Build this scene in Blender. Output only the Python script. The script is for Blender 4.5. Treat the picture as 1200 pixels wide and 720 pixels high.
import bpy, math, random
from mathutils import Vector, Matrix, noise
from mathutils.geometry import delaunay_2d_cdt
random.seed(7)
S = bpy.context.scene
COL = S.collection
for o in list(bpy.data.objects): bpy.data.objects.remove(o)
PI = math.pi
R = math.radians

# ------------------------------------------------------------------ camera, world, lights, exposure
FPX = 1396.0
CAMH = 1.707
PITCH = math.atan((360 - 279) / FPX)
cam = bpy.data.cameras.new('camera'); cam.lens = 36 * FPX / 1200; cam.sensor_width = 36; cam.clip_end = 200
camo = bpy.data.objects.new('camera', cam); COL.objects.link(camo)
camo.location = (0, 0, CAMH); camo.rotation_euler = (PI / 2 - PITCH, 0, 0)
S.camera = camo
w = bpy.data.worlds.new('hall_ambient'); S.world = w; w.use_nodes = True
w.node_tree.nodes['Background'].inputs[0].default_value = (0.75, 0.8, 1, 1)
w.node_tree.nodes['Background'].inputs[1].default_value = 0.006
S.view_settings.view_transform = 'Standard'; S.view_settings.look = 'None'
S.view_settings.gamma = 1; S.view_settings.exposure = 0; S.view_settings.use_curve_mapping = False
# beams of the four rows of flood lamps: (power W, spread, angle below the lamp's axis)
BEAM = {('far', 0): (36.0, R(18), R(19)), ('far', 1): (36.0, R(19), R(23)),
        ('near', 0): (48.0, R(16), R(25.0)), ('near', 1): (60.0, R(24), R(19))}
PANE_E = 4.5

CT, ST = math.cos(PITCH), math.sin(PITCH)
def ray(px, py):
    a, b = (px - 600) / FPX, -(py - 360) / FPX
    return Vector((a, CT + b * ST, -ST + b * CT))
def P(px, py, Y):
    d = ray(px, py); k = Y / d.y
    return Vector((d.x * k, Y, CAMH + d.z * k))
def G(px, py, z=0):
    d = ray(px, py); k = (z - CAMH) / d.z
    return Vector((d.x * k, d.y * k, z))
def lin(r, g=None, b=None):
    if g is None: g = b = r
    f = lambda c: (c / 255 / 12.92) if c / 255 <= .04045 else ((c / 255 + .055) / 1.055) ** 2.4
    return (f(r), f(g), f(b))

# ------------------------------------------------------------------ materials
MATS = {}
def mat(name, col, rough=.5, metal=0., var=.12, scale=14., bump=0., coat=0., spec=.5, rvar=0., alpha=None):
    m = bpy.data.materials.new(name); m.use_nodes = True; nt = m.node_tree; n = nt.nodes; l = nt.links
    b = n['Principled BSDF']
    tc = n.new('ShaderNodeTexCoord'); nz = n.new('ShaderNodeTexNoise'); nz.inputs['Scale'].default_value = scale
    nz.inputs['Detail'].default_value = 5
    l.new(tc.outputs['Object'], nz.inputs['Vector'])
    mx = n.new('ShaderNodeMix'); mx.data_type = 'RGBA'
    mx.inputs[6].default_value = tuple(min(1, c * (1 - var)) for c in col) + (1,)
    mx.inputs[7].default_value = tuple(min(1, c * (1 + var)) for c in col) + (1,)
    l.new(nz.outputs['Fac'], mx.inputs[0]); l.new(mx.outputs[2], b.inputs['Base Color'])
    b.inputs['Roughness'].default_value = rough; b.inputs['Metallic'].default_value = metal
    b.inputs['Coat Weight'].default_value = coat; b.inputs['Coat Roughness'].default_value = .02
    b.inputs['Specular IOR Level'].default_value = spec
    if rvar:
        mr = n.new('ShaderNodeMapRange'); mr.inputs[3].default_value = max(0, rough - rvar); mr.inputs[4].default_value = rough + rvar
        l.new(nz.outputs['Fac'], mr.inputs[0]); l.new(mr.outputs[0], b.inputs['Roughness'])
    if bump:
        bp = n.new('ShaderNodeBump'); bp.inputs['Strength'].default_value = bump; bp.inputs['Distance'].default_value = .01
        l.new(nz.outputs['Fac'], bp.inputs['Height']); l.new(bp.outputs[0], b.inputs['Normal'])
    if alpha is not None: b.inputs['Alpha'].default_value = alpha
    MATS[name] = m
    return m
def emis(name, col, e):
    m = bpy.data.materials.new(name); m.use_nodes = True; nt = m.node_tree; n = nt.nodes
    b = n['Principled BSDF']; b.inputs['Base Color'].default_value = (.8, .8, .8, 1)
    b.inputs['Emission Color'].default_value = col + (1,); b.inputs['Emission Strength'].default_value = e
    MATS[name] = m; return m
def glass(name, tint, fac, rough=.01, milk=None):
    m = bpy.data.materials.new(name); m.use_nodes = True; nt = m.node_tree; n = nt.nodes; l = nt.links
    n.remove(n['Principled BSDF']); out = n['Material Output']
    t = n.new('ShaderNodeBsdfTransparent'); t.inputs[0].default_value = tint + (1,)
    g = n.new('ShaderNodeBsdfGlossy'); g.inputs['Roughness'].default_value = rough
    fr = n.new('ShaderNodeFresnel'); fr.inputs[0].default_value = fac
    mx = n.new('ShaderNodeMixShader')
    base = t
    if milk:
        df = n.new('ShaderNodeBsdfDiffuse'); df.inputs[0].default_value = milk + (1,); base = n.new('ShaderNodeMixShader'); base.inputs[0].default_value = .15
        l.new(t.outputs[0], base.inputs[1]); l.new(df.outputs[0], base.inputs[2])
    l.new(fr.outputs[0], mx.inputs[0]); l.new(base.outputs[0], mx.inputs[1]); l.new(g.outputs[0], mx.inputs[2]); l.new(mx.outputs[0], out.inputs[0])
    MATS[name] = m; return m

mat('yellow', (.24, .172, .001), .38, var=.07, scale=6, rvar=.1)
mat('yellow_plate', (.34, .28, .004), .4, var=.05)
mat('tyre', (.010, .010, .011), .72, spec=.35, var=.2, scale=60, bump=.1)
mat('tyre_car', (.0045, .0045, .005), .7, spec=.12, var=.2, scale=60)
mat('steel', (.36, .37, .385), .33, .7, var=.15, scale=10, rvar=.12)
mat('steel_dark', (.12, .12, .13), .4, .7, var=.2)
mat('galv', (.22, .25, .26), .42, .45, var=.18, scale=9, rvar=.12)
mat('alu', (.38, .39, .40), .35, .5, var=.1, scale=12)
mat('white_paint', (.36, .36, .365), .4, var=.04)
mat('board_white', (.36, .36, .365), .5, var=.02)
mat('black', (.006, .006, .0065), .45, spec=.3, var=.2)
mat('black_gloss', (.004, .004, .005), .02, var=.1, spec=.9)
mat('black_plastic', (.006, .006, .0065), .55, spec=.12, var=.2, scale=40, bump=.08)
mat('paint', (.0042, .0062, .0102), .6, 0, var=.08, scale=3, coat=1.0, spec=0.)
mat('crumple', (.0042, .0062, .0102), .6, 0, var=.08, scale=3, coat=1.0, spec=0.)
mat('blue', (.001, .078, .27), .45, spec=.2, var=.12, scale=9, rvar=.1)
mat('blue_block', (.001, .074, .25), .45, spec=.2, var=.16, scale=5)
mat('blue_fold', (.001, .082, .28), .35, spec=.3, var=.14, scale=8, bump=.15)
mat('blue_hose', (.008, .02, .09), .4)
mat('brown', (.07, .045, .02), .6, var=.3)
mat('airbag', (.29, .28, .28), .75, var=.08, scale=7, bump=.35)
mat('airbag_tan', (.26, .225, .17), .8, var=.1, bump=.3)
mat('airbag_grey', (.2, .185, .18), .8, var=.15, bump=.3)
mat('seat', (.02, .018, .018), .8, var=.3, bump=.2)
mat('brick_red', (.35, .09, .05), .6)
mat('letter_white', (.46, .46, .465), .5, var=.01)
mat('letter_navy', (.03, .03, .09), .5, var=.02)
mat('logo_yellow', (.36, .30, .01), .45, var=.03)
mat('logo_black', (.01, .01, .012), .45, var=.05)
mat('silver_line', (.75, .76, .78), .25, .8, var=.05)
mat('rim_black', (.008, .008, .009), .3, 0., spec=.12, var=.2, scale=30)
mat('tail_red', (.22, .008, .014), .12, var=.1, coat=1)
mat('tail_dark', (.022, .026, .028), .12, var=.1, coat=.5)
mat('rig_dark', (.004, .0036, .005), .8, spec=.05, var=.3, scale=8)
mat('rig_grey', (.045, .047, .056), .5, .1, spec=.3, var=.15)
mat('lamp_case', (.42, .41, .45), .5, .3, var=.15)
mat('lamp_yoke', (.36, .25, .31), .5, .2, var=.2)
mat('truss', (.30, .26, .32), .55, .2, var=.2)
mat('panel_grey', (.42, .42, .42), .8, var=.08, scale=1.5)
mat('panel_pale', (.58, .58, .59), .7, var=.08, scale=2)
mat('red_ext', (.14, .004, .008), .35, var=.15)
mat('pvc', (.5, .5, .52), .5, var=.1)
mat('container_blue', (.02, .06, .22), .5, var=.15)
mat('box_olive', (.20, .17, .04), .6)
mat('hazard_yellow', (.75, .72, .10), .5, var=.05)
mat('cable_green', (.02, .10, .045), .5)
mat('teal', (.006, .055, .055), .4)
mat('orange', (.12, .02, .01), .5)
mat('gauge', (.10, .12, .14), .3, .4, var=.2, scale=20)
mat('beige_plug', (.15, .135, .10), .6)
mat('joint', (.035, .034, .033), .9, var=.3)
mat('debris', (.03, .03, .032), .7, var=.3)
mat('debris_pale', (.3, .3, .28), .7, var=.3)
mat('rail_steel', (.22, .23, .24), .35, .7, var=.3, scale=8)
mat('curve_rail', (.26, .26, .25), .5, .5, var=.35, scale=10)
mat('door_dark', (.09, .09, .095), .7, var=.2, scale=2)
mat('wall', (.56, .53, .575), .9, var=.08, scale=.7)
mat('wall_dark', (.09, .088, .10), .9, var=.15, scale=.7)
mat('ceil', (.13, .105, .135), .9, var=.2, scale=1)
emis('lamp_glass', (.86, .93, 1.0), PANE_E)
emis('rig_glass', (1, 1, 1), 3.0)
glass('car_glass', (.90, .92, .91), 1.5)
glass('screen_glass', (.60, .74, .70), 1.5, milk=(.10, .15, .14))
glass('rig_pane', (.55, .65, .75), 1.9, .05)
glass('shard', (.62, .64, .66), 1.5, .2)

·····

### REQUEST
From the line that contains "mat('wall', (.56, .53, .575), .9, var=.08, scale=.7)" down to the last line of the listing above, repeat each line exactly, and include nothing else.

### SOLVED EXERCISE
mat('wall', (.56, .53, .575), .9, var=.08, scale=.7)
mat('wall_dark', (.09, .088, .10), .9, var=.15, scale=.7)
mat('ceil', (.13, .105, .135), .9, var=.2, scale=1)
emis('lamp_glass', (.86, .93, 1.0), PANE_E)
emis('rig_glass', (1, 1, 1), 3.0)
glass('car_glass', (.90, .92, .91), 1.5)
glass('screen_glass', (.60, .74, .70), 1.5, milk=(.10, .15, .14))
glass('rig_pane', (.55, .65, .75), 1.9, .05)
glass('shard', (.62, .64, .66), 1.5, .2)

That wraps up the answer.